To be sure, many Christians throughout history have been nationalists. Modern nationalism in Europe and the United States also has considerable backing in churches. Such history demonstrates that nationalism, while rallying people around seemingly noble virtues, has a nasty way of feeding state propaganda, fostering a go-it-alone attitude over a cooperative one and diverting blame for national problems onto outsiders.

It is of course not true that all nationalist Christians in the United States are worshipping the country. It’s not wrong to desire safety or comfort, but to desire our own safety and comfort above that of others is the problem. Have we put our own security ahead of the security of refugees, immigrants and foreigners in general—many of them Christians? Have we put the comfort of Americans ahead of the comfort of orphans and widows who will suffer because of the greed and egoism of the United States?

If the answer is yes, we may be in danger of letting our national loyalty override our allegiance to God. That’s idolatry. That’s false worship.

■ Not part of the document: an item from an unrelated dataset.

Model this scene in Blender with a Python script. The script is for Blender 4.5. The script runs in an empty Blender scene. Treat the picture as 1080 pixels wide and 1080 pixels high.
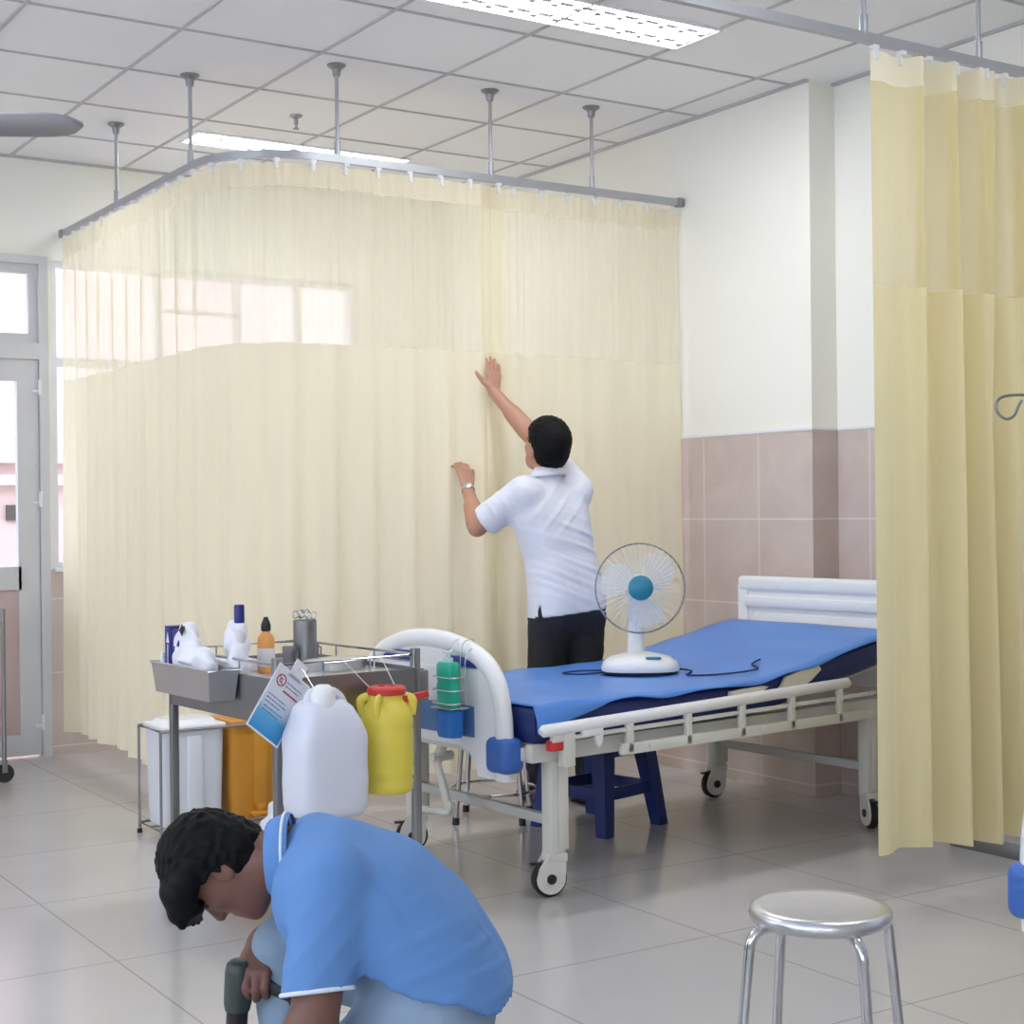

Jesus and his followers tore down barriers of culture and ethnicity. Nations will continue to exist, and diversity is important and valuable, but not to the point of overriding human bonds in the image of God and the Church’s bonds in the unifying blood of Christ. Jesus and Paul defended Gentiles as much as Jews. (Acts 11; Romans 10:12) They critiqued Jewish and Roman leaders alike. (Matthew 23; Mark 10:42) They sought the well-being of Jews and Samaritans and centurions. (John 4; Romans 8)

The image of God is international. So is the Kingdom of God. For Christians, our loyalty to the Church and our neighbor comes before our loyalty to country. Our loyalty to God comes first of all.

Wherever possible, American Christians can joyfully seek justice for fellow Americans. But that justice must not neglect justice to outsiders here or abroad. We can love our country patriotically without deifying it nationalistically.